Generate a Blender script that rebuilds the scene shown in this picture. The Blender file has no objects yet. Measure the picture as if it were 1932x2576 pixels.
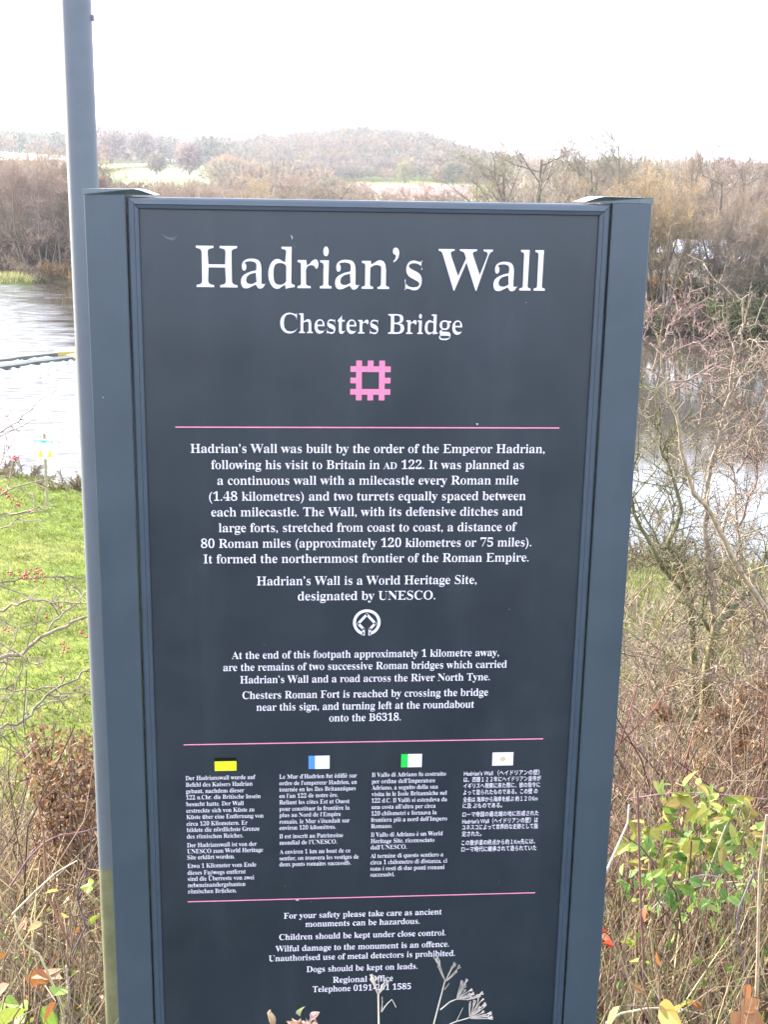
import bpy, math, random
import numpy as np
from mathutils import Matrix, Vector

# ------------------------------------------------------------ camera, sky, sun, exposure
scene = bpy.context.scene
COL = scene.collection
TOP = 1.573                       # height of the sign above the ground
CAM = (-0.1038, -1.5883, TOP + 0.0144)
YAW, PITCH, ROLL, FPX = 0.07837, -0.25325, 0.01684, 3155.1

def view_axes():
    f = np.array([math.sin(YAW)*math.cos(PITCH), math.cos(YAW)*math.cos(PITCH), math.sin(PITCH)])
    rt = np.array([math.cos(YAW), -math.sin(YAW), 0.0]); up = np.cross(rt, f)
    return math.cos(ROLL)*rt + math.sin(ROLL)*up, -math.sin(ROLL)*rt + math.cos(ROLL)*up, f
AR, AU, AF = view_axes()
cam = bpy.data.cameras.new('camera'); cam_o = bpy.data.objects.new('camera', cam); COL.objects.link(cam_o)
cam.sensor_fit = 'VERTICAL'; cam.sensor_height = 24.0; cam.lens = FPX/2576*24.0
cam.clip_start = 0.05; cam.clip_end = 9000
m = Matrix((AR.tolist(), AU.tolist(), (-AF).tolist())).transposed().to_4x4(); m.translation = CAM
cam_o.matrix_world = m
scene.camera = cam_o

SUN_EL, SUN_BEAR = 24.0, -48.0
world = bpy.data.worlds.new('World'); scene.world = world; world.use_nodes = True
nt = world.node_tree; bg = nt.nodes['Background']
sky = nt.nodes.new('ShaderNodeTexSky'); sky.sky_type = 'NISHITA'; sky.sun_disc = False
sky.sun_elevation = math.radians(SUN_EL); sky.sun_rotation = math.radians(SUN_BEAR % 360)
sky.air_density = 1.2; sky.dust_density = 3.0
veil = nt.nodes.new('ShaderNodeMix'); veil.data_type = 'RGBA'; veil.inputs['Factor'].default_value = 0.62
veil.inputs['B'].default_value = (6.3, 6.9, 8.8, 1)      # thin white cloud over the whole sky
nt.links.new(sky.outputs[0], veil.inputs['A']); nt.links.new(veil.outputs['Result'], bg.inputs[0])
bg.inputs[1].default_value = 0.1
sun = bpy.data.lights.new('sun', 'SUN'); sun.energy = 3.4; sun.angle = math.radians(1.5); sun.color = (1, .95, .87)
sun_o = bpy.data.objects.new('sun', sun); COL.objects.link(sun_o)
e, b = math.radians(SUN_EL), math.radians(SUN_BEAR)
sd = Vector((math.sin(b)*math.cos(e), math.cos(b)*math.cos(e), math.sin(e)))
sun_o.rotation_euler = sd.to_track_quat('Z', 'Y').to_euler()
scene.view_settings.view_transform = 'Standard'; scene.view_settings.look = 'None'
scene.view_settings.gamma = 1; scene.view_settings.use_curve_mapping = False
scene.view_settings.exposure = 2.95
scene.cycles.max_bounces = 5; scene.cycles.diffuse_bounces = 3; scene.cycles.glossy_bounces = 3
scene.cycles.transmission_bounces = 2; scene.cycles.volume_bounces = 0; scene.cycles.transparent_max_bounces = 4
scene.cycles.volume_step_rate = 10

# ------------------------------------------------------------ helpers
def at(px, py, Y):
    """the point where the sight line through photograph pixel (px, py) reaches the plane y = Y"""
    v = AF + (px-966)/FPX*AR - (py-1288)/FPX*AU
    t = (Y-CAM[1])/v[1]
    return np.array(CAM) + t*v
def polar(bear, dist, z=0.0):
    a = math.radians(bear)
    return np.array([CAM[0]+dist*math.sin(a), CAM[1]+dist*math.cos(a), z])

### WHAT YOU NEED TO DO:
Give back exactly the lines from the first line of the data through the line with "scene.camera = cam_o", pictures excluded.

### SOLUTION FOR THIS EXERCISE:
Generate a Blender script that rebuilds the scene shown in this picture. The Blender file has no objects yet. Measure the picture as if it were 1932x2576 pixels.
import bpy, math, random
import numpy as np
from mathutils import Matrix, Vector

# ------------------------------------------------------------ camera, sky, sun, exposure
scene = bpy.context.scene
COL = scene.collection
TOP = 1.573                       # height of the sign above the ground
CAM = (-0.1038, -1.5883, TOP + 0.0144)
YAW, PITCH, ROLL, FPX = 0.07837, -0.25325, 0.01684, 3155.1

def view_axes():
    f = np.array([math.sin(YAW)*math.cos(PITCH), math.cos(YAW)*math.cos(PITCH), math.sin(PITCH)])
    rt = np.array([math.cos(YAW), -math.sin(YAW), 0.0]); up = np.cross(rt, f)
    return math.cos(ROLL)*rt + math.sin(ROLL)*up, -math.sin(ROLL)*rt + math.cos(ROLL)*up, f
AR, AU, AF = view_axes()
cam = bpy.data.cameras.new('camera'); cam_o = bpy.data.objects.new('camera', cam); COL.objects.link(cam_o)
cam.sensor_fit = 'VERTICAL'; cam.sensor_height = 24.0; cam.lens = FPX/2576*24.0
cam.clip_start = 0.05; cam.clip_end = 9000
m = Matrix((AR.tolist(), AU.tolist(), (-AF).tolist())).transposed().to_4x4(); m.translation = CAM
cam_o.matrix_world = m
scene.camera = cam_o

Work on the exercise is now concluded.